Content is consistently the biggest source of project delays. Agencies build the vessel — you fill it. Be clear about who is providing what:

  • Will you provide written copy, or does the agency need to write it? (Writing is typically scoped separately)
  • Do you have professional photography, or will you use stock imagery?
  • Do you have a logo and brand guidelines, or does that need to be created?
  • What existing content (from your current site) should be carried over?

Section 5: Technical Requirements

  • Do you need to manage content yourself after launch? (Influences platform choice)
  • Are there systems to integrate with? (CRM, booking software, email marketing, payment gateway)
  • Do you have existing hosting, or is hosting part of the scope?
  • Do you have a domain name already registered?
  • Any specific performance, security, or compliance requirements?

Section 6: Timeline and Budget

Be honest about both.
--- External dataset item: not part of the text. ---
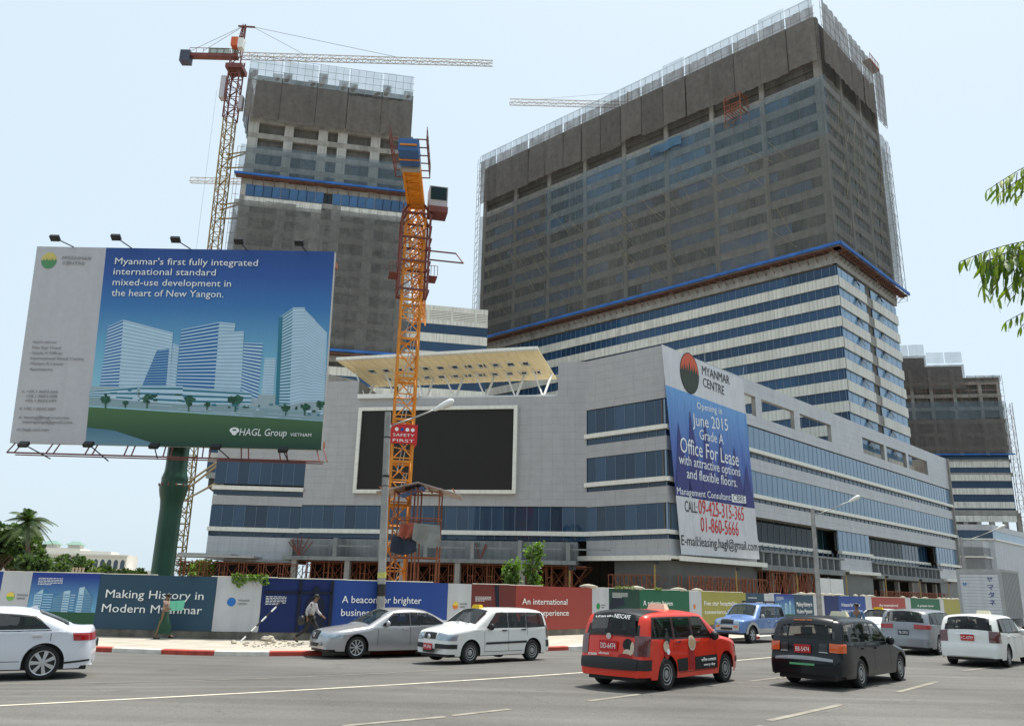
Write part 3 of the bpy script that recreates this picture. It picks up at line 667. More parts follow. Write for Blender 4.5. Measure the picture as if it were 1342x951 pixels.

Agencies that know your budget can tell you what is realistic within it — and what trade-offs exist. Withholding budget information does not help you get a better price; it produces proposals that do not match your expectations.

  • Deadline: Is there a hard deadline? (Product launch, event, end of financial year?) Or a preferred timeline?
  • Budget: Provide a range. Even “we are working with a budget of Rs 100,000–150,000” is vastly more useful than “we want the best possible site.”

Section 7: Reference Sites

Provide 3–5 websites you admire and note specifically what you like about each:

  • “I like the clean layout of [URL] — I want something similarly uncluttered”
  • “I like the colour palette of [URL] — dark, premium feel”
  • “I like how [URL] presents their services — the card layout is easy to scan”

References are not requests to copy — they are vocabulary. They help agencies understand your visual language when words fail.


A brief that takes two hours to write properly will save weeks of revision cycles and produce work you are prouder of. The investment in clarity at the start of a project is the highest- return activity in any creative engagement.